» **To be done**: From the line with "-18, 0)).build('side_strip', 'kerb_dark'))" through the final line, please write out the listing exactly, including both of those lines.

» **Stored data**:
----------
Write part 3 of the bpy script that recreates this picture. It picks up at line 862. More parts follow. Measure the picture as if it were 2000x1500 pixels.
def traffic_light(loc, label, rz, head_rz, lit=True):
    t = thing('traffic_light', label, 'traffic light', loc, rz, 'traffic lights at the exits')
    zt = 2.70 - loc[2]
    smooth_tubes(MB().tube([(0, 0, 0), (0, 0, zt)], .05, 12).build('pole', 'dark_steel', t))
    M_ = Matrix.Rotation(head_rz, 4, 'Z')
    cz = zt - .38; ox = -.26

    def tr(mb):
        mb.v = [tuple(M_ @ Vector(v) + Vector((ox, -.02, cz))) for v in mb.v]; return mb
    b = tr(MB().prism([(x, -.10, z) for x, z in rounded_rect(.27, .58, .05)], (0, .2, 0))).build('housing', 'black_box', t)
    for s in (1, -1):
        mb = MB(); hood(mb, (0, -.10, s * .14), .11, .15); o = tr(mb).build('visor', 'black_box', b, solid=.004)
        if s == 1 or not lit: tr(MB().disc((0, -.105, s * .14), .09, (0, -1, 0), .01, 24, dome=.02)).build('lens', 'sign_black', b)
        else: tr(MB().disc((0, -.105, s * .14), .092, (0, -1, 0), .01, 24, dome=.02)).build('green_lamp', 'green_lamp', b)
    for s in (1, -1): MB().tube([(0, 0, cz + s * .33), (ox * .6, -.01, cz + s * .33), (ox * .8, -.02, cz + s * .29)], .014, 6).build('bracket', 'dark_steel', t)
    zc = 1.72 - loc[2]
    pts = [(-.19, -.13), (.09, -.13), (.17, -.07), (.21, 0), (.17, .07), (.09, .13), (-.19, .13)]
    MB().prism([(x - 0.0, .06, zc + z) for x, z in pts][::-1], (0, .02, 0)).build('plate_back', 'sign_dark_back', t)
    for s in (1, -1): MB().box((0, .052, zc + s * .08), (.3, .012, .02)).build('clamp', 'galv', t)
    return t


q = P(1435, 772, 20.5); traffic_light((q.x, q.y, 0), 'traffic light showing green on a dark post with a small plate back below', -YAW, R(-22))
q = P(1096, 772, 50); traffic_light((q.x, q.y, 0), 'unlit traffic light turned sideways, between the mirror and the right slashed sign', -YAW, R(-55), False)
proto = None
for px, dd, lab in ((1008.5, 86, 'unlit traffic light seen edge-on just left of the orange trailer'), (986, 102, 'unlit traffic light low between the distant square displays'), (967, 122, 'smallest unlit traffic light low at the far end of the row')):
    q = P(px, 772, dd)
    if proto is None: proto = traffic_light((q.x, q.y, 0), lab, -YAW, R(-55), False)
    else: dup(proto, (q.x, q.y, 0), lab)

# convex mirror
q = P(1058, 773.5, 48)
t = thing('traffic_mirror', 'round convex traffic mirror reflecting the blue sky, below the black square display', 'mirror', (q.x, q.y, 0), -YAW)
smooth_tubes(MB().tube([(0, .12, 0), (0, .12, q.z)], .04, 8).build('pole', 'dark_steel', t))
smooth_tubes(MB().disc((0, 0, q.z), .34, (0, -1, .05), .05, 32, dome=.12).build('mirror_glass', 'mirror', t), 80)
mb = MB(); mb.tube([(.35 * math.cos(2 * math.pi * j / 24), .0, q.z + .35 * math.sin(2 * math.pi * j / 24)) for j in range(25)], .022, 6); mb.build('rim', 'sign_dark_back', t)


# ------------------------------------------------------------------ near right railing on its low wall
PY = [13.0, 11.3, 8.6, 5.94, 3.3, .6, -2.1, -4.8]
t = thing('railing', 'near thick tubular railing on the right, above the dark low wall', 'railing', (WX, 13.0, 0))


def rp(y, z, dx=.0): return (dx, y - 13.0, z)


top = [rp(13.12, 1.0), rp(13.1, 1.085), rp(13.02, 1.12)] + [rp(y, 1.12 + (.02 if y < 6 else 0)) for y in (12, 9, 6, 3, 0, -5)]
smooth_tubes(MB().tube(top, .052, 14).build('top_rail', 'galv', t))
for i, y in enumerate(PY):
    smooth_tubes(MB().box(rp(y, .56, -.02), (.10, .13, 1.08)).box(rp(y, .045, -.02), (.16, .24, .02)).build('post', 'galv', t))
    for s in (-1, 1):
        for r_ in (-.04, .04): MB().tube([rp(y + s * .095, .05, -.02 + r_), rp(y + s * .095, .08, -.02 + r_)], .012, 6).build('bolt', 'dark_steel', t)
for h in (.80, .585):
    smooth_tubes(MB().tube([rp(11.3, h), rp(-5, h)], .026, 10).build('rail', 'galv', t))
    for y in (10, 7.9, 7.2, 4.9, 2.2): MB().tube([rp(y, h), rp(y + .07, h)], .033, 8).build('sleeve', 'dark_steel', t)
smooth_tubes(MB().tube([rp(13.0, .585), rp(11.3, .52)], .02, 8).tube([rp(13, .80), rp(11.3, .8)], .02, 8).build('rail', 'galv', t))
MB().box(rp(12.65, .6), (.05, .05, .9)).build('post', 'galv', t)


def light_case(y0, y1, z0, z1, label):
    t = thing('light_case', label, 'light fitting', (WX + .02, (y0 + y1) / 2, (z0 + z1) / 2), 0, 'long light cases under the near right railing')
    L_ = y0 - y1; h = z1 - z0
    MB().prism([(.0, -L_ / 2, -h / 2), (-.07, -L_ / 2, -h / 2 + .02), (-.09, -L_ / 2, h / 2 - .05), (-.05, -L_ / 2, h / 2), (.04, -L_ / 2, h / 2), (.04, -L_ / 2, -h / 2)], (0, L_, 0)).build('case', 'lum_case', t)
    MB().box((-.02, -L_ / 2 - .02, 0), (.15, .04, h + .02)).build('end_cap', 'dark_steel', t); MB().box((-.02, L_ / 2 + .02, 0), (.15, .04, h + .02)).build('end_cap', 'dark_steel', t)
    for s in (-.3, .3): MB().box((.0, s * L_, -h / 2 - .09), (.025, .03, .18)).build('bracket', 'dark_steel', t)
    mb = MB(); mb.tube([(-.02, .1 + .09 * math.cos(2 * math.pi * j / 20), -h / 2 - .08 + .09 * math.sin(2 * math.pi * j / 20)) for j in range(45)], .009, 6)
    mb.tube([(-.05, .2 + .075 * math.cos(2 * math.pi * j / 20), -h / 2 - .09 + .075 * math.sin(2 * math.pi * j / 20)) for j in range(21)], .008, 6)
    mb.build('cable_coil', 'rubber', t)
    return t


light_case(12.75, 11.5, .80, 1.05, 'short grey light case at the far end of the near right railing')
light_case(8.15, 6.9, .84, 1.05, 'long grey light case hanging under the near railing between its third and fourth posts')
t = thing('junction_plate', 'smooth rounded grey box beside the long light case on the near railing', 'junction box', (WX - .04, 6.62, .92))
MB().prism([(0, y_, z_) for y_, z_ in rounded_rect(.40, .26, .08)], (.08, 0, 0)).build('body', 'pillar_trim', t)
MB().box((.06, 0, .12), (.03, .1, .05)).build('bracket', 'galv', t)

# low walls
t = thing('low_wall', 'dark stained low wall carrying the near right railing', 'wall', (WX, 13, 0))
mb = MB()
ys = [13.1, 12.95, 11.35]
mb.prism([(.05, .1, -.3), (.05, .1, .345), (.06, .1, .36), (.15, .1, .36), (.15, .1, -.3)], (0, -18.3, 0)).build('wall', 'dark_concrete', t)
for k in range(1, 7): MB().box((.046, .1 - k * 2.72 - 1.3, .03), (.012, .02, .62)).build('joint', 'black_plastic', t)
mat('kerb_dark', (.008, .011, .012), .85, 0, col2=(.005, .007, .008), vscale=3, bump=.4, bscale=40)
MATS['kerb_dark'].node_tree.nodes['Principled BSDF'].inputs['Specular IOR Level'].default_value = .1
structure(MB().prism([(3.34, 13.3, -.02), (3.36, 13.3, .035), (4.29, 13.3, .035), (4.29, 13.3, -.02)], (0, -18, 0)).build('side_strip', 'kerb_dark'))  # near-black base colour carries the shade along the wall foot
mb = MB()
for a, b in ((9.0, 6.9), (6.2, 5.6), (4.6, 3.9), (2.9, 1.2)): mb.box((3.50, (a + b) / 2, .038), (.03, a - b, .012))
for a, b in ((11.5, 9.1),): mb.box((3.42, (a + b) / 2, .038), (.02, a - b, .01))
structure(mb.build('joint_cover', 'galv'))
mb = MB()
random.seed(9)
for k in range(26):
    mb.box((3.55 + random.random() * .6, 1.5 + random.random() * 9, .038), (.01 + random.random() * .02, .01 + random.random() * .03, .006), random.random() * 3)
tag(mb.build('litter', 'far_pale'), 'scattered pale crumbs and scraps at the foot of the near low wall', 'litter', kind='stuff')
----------
» **Task solution**:
structure(MB().prism([(3.34, 13.3, -.02), (3.36, 13.3, .035), (4.29, 13.3, .035), (4.29, 13.3, -.02)], (0, -18, 0)).build('side_strip', 'kerb_dark'))  # near-black base colour carries the shade along the wall foot
mb = MB()
for a, b in ((9.0, 6.9), (6.2, 5.6), (4.6, 3.9), (2.9, 1.2)): mb.box((3.50, (a + b) / 2, .038), (.03, a - b, .012))
for a, b in ((11.5, 9.1),): mb.box((3.42, (a + b) / 2, .038), (.02, a - b, .01))
structure(mb.build('joint_cover', 'galv'))
mb = MB()
random.seed(9)
for k in range(26):
    mb.box((3.55 + random.random() * .6, 1.5 + random.random() * 9, .038), (.01 + random.random() * .02, .01 + random.random() * .03, .006), random.random() * 3)
tag(mb.build('litter', 'far_pale'), 'scattered pale crumbs and scraps at the foot of the near low wall', 'litter', kind='stuff')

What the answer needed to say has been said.